I think he may use different words, but the message would be the same. He would want us to know that we do have a choice. Because humans don’t change just because we are much more technologically advanced.
Julie
I don’t know whether he’d say the same words or different words, but I think these are eternal truths. And if I apply it to kind of the Christian nationalism message here in the UK, if our attitude towards refugees and asylum seekers was more merciful, what would that look like in our streets, and in our towns, rather than the hostile environment we have created for people who are seeking refuge?
Craig
Absolutely. And, as somebody who has hosted asylum seekers in the past, when I had a house that was able to do it, the stories that I heard from those we were hosting were shocking.
I think of one person we hosted for over a year. He’d been in the U.K. for many, many years. He’d worked legally in this country for many years, paying taxes and doing a job that no one else wanted to do. And then Theresa May’s government changed the rules and his status changed. He was given five pounds a week and a bus pass. Every day he took the bus into Sheffield city centre and did voluntary work. He trained as a CAB volunteer. He worked in the Salvation Army night shelter for no pay.

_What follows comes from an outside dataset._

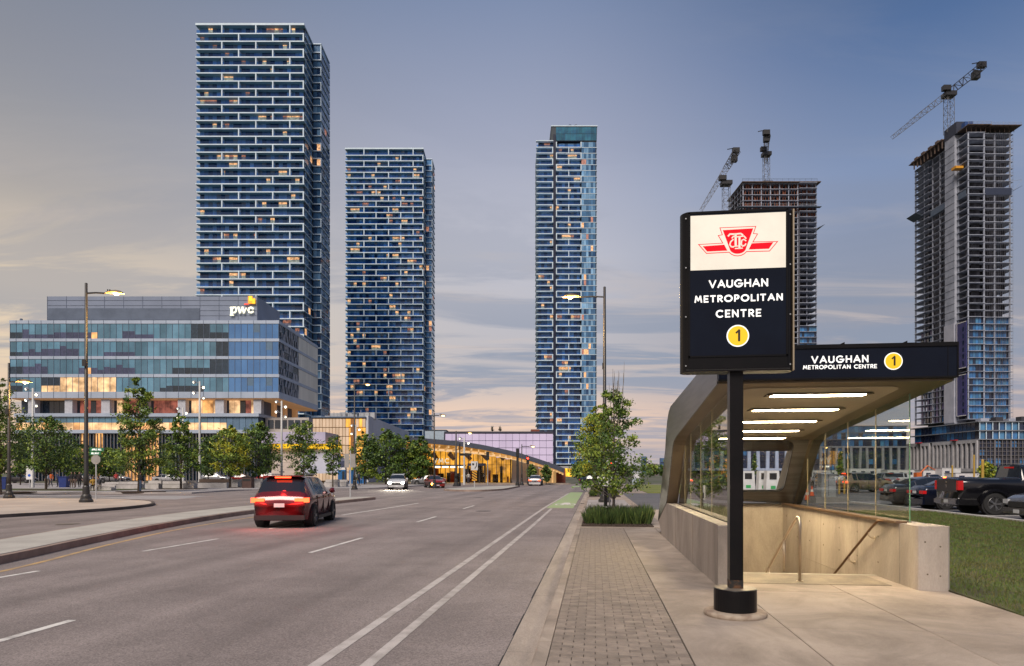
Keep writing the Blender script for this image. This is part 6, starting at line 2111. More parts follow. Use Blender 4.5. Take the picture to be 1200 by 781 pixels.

These are human beings we have used and benefited from, and then spat out. Human beings who are caused to suffer just because leaders in a rich nation like ours don’t have the courage to begin a proper and balanced national debate. We’ve got people who could be an asset, and there is a strong economic argument that says we still need them.
Helen
You’ve given me loads to think about while you’ve been speaking and I’ve been sitting here trying to work out what the common theme I’m hearing is in what you’re saying. I think what I’m noticing is that powerful people in the scenarios you’ve just outlined have taken the humanity out of the way they behave.
They are not thinking about the people they’re dropping bombs on, or the people who are statistics who won’t be allowed to work anymore. Whatever the circumstances are, as soon as you take out the word ‘people’, which is what those in power can do, you don’t have to be merciful anymore.
To be merciful requires that we see the value of, and humanity of the individual people we’re talking about. So whether it’s the people in Iraq, or the people who are being bombed today, or people who are unable to work as asylum seekers, if those who have the authority stop looking on them as individual people, they no longer need to be merciful.
Craig
I think you’re right. And there’s a second-half to that asylum seeker story. We briefly hosted a woman who was from Iraq. And we didn’t see very much of her because we were looking after somebody else’s dog at that point. In Iraqi culture dogs live outside, and she was terrified of this dog so she very rarely came downstairs.
But I remember one time when she did come down, and we shut the dog out of the kitchen, and she taught my wife to cook some Iraqi food. She had bought the ingredients from a specialist shop with her meagre allowance, and I was listening through the serving hatch as I was working on the table in the dining room.
I could hear snatches of the story that she was telling my wife whilst they were cooking together. She was recounting how many of her wider family were academics at a university in Baghdad. And she was currently a refugee because her parents, her brother and his complete family had been wiped out on one of those bombing raids. Those nightly raids destroying whole housing blocks in case Saddam was hiding there.
She told of the chaos that the bombs caused, and we could see the terror still residing in her body. And I could still remember years before, turning on the radio every morning and hearing about another raid. It had been one of these that destroyed her family.